Airport optimism good for all
Altoona-Blair County Airport Manager Tracy Plessinger delivered a message to the airport authority on Dec. 11 full of optimism and evidence of how airport leadership has poised the air facility for the future.
But perhaps unbeknownst to him at the time, he also made the best of the opportunity to deliver a scope of understanding beneficial to entities well beyond the specific environs within which the airport is headquartered and conducts operations.
The important question then is whether enough non-airport entities grasped the wider reference of what Plessinger outlined and, better yet for those who did, how they intend to use that information for the maximum benefit of themselves.
There is plenty of the proverbial food for thought available, actually, to anyone who serves customers individually or by way of other, broader-functioning entities.
Today we will concentrate on some of the good, important things encompassing the Martinsburg-area airport’s basic mission of moving people to and from sought-after destinations, whether those destinations be for business, recreation, some charitable purpose or whatever other goal is at the center of their individual intention or attention.
The airport is where it is to serve, and it is notable how it is responding to that challenge.
Consider some of the data by which Plessinger offered proof of how the airport is improving its customer service mission and thus, presumably, its financial bottom line as well.
Much of that data — better described as accomplishments — can be characterized accurately as impressive.
For example, according to Plessinger, local air carrier Contour Airlines carried 1,591 passengers to and from the airport in November.
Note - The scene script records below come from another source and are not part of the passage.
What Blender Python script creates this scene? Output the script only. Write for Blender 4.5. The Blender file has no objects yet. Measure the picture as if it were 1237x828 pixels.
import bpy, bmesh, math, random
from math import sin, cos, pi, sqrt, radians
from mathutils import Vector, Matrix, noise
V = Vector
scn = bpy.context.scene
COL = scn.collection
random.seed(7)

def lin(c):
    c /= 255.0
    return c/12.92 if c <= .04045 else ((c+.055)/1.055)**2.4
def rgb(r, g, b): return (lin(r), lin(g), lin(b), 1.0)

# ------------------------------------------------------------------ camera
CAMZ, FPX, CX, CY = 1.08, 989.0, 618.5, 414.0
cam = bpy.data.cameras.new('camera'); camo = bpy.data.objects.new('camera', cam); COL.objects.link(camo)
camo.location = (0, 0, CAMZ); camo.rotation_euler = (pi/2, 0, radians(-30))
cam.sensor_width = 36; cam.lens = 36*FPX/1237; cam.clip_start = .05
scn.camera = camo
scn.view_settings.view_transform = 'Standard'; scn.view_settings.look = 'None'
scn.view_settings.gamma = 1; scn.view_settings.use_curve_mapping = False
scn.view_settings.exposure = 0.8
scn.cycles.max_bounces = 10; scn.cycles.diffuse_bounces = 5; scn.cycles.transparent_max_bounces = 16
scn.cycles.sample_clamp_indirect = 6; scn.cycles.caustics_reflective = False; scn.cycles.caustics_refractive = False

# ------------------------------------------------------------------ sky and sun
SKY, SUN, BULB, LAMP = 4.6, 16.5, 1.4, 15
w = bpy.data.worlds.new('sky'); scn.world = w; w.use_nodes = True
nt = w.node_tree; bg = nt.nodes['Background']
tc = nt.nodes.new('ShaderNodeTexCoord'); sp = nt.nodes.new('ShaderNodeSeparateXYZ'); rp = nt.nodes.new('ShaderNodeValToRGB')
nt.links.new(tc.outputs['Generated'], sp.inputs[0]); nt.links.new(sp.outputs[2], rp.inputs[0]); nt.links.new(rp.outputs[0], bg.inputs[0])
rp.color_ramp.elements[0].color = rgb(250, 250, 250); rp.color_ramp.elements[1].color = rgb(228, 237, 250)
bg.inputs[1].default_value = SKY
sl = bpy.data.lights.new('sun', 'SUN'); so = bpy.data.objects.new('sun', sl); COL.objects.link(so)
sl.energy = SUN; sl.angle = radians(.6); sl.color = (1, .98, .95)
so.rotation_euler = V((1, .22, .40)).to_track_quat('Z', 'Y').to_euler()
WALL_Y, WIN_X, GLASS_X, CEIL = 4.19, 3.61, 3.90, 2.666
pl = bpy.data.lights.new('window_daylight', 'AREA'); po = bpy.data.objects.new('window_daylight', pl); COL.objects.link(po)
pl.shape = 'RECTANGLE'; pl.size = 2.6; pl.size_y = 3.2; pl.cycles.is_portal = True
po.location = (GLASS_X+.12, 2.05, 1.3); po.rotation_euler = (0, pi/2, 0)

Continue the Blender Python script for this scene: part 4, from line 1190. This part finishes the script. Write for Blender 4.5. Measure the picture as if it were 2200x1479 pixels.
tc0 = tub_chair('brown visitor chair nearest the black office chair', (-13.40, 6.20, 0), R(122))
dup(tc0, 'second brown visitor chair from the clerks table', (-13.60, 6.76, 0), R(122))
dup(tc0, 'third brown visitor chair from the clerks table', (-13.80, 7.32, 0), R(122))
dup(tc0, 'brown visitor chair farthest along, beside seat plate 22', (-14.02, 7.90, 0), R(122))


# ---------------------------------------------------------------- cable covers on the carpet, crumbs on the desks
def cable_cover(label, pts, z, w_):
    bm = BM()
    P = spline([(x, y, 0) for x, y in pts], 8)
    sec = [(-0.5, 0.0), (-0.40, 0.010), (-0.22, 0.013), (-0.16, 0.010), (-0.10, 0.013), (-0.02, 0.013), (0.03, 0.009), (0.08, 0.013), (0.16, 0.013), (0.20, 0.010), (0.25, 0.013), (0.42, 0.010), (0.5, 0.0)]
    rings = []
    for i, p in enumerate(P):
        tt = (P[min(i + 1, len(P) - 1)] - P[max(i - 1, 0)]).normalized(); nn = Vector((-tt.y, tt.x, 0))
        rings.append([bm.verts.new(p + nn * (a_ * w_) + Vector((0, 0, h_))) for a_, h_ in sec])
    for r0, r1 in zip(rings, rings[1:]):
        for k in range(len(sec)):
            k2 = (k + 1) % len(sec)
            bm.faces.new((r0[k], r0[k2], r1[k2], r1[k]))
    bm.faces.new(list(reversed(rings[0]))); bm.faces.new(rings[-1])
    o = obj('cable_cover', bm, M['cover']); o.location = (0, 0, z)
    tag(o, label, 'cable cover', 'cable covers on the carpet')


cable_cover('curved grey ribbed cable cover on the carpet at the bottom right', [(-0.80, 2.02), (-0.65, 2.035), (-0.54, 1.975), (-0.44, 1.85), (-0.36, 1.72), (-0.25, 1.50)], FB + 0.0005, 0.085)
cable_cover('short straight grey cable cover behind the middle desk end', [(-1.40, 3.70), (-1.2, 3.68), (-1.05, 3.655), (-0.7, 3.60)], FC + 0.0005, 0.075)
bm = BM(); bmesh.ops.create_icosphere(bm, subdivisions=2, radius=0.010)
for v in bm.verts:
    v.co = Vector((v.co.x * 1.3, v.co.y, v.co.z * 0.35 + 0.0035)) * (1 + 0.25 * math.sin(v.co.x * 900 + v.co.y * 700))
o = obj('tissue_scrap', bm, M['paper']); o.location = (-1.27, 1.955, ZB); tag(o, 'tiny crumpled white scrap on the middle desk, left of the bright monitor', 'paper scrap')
That number was up 26% from October and up 134% from last year, he said.
However, the picture gets even better. According to the airport manager, Contour’s overall completion rate for November was 100%, “marking a two-month period without any flight delays or cancellations at the airport.”
Avoiding delays and the upheavals that cancellations oftentimes bring is sound business practice for all enterprises.
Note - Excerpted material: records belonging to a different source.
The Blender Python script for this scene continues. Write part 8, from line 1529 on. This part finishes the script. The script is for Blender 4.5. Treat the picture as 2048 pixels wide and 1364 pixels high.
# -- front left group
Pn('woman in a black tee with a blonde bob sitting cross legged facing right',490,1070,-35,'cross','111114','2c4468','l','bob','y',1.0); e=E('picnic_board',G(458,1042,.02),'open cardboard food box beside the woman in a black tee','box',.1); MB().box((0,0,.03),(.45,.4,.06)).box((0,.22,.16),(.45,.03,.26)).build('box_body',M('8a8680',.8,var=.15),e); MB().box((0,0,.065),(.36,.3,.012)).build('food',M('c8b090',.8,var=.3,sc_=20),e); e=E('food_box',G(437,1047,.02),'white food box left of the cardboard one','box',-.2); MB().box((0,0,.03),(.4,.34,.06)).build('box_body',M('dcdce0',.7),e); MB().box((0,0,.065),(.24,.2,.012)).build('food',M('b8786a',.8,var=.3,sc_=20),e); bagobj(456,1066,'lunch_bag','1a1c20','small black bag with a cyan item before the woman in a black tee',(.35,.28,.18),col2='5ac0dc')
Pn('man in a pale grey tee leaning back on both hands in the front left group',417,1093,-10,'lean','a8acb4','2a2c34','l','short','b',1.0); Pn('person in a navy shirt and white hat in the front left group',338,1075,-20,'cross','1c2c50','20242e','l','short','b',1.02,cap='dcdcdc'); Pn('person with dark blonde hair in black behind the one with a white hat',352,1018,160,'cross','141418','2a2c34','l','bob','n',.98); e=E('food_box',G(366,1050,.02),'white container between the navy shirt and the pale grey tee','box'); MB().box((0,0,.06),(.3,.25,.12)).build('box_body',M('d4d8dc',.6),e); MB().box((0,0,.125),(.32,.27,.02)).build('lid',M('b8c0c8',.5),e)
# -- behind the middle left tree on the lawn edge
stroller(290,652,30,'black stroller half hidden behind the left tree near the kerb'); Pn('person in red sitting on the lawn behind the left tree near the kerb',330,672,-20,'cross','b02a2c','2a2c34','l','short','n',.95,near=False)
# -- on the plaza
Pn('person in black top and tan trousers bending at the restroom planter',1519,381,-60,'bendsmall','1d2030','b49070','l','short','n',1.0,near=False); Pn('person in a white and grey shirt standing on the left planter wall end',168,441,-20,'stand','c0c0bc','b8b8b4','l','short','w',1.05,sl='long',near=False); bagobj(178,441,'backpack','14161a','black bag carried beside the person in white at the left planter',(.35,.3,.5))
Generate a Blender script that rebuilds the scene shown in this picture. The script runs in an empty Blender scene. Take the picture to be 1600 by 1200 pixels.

Every year at this time, with the year-end holidays just ahead, the Mirror calls attention to the generally commendable customer service that exists in and around the city, as well as in the county’s outlying areas. And, that quality customer service isn’t just in play for Black Friday.
So it is that a commitment to customer service excellence exists in all aspects of the airport operation, not only for the air travel itself.
Based on Plessinger’s report and the traveling public’s obvious confidence in what the airport has to offer, the best advice for the airport at this time is simple:
“Continue doing what you are and have been doing, but never stop trying to do it better, even if you think you’re already doing things the best way that you can.”
That’s not only good advice for Plessinger and others who work directly at the airport; it’s good advice also for the airport authority members, whose dedication to purpose and cooperation with one another keeps intact a strong foundation for furthering the airport’s success story.
“Year over year, we’re doing really well,” Plessinger said, while giving his monthly report to the authority.
The airport’s new Charlotte, N.C., route might someday be classified as a godsend. For now, though, suffice to say, borrowing from a major air carrier’s message of the past, that it is a good time to enjoy the friendly skies of Altoona-Blair County and Contour.